Energy26.06.2025

Electricity minister warns of total electricity complex collapse in South Africa

Electricity and energy minister Kgosientsho Ramokgopa says municipalities with a combined debt of over R100 billion with Eskom have made little progress in reducing the amounts they owe.

According to the minister, the ongoing problem will result in the total collapse of the South African electricity complex.

Speaking at a media briefing on Tuesday, 24 June 2025, the minister described Eskom’s challenge of supplying electricity but being unable to collect revenue as an “existential problem”.

“They are spending money they must collect from the bulk consumer, and where they are reticulating. They are finding it difficult to collect, so they’re unable to reinvest back into their asset base,” he said.

“It’s going to result in, if not managed, a total collapse of the electricity complex in the country.”

Municipal debt owed to Eskom had grown to R109 billion by February 2025, and despite the introduction of a debt relief programme in 2023, it continues to worsen.

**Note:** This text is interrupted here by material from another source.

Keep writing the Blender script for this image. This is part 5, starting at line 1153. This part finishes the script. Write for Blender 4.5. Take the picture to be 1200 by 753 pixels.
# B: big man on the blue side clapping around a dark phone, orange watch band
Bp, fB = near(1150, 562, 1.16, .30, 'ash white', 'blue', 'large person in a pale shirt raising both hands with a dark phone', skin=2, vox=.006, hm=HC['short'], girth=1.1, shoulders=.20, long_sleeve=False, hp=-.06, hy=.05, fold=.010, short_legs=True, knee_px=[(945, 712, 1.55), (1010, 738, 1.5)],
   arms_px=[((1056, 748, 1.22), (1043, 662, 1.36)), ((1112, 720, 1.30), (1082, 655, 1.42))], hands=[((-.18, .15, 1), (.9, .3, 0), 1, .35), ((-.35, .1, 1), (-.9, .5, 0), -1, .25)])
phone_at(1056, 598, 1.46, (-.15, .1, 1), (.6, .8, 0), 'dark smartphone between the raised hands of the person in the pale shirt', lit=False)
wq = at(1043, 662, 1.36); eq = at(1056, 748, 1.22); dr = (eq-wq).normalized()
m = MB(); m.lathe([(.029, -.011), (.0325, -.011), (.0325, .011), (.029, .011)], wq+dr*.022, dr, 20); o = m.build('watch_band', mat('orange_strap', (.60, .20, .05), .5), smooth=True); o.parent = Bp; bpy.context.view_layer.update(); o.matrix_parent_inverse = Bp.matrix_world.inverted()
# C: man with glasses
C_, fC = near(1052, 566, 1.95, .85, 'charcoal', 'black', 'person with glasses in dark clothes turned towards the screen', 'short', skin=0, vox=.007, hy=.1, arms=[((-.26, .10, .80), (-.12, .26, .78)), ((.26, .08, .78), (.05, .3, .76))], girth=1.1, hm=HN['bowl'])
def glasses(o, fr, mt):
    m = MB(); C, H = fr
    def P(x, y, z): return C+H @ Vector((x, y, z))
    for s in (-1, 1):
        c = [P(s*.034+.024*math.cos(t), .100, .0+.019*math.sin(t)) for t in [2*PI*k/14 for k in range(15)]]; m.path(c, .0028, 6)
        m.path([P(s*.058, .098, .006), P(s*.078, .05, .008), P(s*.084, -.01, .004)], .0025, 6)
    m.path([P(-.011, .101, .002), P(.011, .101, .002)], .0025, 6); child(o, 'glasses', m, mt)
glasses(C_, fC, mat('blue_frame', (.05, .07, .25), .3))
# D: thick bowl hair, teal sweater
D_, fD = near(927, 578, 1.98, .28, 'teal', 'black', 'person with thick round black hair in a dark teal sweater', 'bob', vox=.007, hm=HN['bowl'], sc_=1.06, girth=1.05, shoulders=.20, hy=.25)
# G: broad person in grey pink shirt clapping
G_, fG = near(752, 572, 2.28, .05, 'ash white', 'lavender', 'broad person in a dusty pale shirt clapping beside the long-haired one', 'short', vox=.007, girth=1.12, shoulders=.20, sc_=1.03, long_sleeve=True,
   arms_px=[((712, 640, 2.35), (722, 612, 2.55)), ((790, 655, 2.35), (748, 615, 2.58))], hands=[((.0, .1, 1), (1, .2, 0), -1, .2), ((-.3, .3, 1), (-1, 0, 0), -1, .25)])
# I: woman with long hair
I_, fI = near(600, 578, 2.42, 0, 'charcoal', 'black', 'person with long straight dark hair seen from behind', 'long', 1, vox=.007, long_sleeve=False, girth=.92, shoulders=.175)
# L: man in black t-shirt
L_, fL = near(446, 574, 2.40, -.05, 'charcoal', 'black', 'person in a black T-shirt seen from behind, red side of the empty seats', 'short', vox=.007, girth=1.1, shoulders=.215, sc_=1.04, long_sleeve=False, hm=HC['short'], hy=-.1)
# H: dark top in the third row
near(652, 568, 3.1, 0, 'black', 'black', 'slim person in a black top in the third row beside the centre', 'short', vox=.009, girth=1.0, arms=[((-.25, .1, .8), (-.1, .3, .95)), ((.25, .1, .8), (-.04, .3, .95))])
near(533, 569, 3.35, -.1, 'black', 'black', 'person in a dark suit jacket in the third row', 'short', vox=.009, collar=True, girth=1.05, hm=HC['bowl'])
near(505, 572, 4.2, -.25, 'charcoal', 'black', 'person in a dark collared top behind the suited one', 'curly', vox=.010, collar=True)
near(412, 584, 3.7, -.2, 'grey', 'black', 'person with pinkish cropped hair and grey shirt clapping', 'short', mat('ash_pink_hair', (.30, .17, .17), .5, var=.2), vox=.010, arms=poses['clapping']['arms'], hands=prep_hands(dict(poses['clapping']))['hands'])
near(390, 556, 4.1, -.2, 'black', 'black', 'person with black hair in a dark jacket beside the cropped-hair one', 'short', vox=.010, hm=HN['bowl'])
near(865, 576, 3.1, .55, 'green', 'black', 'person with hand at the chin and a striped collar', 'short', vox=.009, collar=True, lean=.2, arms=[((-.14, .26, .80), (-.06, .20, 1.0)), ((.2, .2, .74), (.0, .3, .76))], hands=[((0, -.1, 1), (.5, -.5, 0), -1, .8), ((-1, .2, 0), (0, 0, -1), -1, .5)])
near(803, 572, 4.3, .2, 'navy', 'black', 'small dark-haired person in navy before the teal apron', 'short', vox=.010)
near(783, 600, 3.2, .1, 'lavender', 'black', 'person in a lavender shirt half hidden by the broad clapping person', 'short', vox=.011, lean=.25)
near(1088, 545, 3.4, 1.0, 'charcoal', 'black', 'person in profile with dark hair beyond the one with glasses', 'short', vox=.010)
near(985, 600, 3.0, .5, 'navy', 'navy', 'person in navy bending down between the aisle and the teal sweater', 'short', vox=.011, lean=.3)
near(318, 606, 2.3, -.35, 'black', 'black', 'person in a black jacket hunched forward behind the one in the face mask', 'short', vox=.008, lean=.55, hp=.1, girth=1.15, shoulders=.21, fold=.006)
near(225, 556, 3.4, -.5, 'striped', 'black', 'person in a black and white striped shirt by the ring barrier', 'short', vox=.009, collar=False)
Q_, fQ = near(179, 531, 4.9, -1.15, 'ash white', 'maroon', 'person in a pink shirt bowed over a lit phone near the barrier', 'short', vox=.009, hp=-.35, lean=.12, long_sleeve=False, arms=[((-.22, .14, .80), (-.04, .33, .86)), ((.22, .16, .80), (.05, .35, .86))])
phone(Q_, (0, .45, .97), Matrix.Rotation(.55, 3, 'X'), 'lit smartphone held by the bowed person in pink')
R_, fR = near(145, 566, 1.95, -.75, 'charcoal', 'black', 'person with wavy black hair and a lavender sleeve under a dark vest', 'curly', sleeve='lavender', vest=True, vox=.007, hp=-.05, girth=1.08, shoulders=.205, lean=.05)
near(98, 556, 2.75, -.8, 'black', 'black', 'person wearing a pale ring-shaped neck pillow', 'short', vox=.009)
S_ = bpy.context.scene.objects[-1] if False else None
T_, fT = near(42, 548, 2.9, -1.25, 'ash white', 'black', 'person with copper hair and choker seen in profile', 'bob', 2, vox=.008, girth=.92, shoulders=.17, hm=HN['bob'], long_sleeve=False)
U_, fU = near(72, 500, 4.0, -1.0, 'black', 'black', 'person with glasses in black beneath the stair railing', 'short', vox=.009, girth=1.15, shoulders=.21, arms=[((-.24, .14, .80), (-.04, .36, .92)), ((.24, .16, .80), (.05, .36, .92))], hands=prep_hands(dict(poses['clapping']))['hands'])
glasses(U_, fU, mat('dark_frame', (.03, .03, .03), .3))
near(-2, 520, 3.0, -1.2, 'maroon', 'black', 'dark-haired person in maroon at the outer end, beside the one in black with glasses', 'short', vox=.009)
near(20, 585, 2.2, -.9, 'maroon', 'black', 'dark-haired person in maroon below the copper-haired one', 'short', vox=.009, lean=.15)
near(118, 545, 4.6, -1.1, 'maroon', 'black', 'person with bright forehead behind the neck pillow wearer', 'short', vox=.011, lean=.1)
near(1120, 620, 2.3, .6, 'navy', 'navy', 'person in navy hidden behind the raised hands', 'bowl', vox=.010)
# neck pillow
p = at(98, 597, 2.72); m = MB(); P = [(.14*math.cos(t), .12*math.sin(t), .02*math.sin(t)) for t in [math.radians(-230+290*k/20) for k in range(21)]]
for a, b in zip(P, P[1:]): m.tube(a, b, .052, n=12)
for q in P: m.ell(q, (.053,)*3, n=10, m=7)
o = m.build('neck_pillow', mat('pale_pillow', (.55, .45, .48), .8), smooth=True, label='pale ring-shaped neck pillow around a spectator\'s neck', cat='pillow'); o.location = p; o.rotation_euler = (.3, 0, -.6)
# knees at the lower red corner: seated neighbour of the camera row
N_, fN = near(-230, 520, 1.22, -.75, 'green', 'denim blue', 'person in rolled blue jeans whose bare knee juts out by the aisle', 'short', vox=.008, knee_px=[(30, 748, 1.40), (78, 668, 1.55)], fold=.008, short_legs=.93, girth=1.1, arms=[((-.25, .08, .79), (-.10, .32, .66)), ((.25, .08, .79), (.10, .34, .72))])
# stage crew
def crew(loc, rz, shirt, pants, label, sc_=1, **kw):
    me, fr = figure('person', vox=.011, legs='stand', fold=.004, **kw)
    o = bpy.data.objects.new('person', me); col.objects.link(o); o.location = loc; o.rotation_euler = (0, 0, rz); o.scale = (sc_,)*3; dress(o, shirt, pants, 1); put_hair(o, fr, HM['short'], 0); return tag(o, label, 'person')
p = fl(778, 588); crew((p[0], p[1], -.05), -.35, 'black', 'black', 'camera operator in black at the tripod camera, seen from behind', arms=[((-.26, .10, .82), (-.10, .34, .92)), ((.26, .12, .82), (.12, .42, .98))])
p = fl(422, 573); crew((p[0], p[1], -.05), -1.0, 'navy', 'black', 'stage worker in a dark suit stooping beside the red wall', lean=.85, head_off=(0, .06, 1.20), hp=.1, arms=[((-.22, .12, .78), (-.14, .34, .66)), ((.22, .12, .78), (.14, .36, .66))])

The debt relief programme allowed municipalities to write off part of their debt, provided they committed to strict conditions to ensure sustainability and accountability.

To qualify for the programme, municipalities had to apply and meet specific conditions for approval.

The conditions for debt relief from the National Treasury included:

  • They must stay on track with their current account payments.
  • They must roll out smart meters to improve the efficiency of their electricity distribution networks.
  • They must remove illegal connections on their networks.

However, things didn’t start well, with Ramokgopa revealing in August 2023 that just 11 of 28 approved municipalities had honoured their commitments.

He added that seven had only partially honoured the agreement.

In July 2024, the minister revealed that municipal debt had grown to R78 billion and warned that, if left unaddressed, the trend would result in municipal debt rising to R3.1 trillion by 2050.

“It’s important that we have engagement with municipalities. They owe Eskom over R78 billion,” Ramokgopa stated.

“If the current trend line continues, the collections and payments we are seeing now, if you extrapolate it to 2050, it’s about R3.1 trillion. This is huge.”

The municipal debt owed to Eskom makes it difficult for the utility to invest in its infrastructure, forcing it to apply for higher annual electricity price increases.

Energy watchdog backs South Africans who pay for electricity

The National Energy Regulator of South Africa (Nersa) rejected Eskom’s arrears debt application for the 2025/26, 2026/27, and 2027/28 financial years.

The power utility’s arrears debt application amounted to R8.9 billion in 2025/26, R9.9 billion in 2026/27, and R10.8 billion in 2027/28.

It had hoped to recoup some of its arrears debt from municipal and non-municipal customers through electricity tariff increases.

This would effectively mean that law-abiding customers would pay more to help Eskom recover the costs of electricity used by those who steal it.

Nersa approved arrears debt amounts of R0 for all three financial years.

“Nersa considered different scenarios in the determination of arrear debt, and each scenario includes all economic and social issues, as well as input by stakeholders,” the regulator said.

The scenarios considered included allowing the applied-for arrears debt, which Nersa said would have a significant impact on the broader economy.

“For Eskom, allowing arrear debt can provide short-term relief by enabling it to collect more revenue and assist in the municipal debt crisis,” said Nersa.

“However, it would mean high electricity prices for South African residents.”

One of its other considerations was capping Eskom’s applied-for arrears debt, which the regulator said would provide a balanced approach to debt management.

“Provision for arrear debt is an accounting concept that assists organisations in anticipating and preparing for potential losses,” it said.

“Allowing a cap on arrear debt may assist Eskom in fostering a more manageable and equitable financial environment in debt recovery.”

In this scenario, it is noted that paying customers wouldn’t be burdened by Eskom’s failure to collect revenue.

However, the regulator adopted its second scenario: disallowing Eskom’s applied-for arrears debt.

“This will result in a more controlled financial environment for Eskom,” said Nersa.

“This will further allow municipalities to focus on paying off existing debt by working with Eskom and the government, rather than creating new debt.”

It added that, by disallowing arrears debt, paying customers won’t be burdened by Eskom’s failure to recover revenue.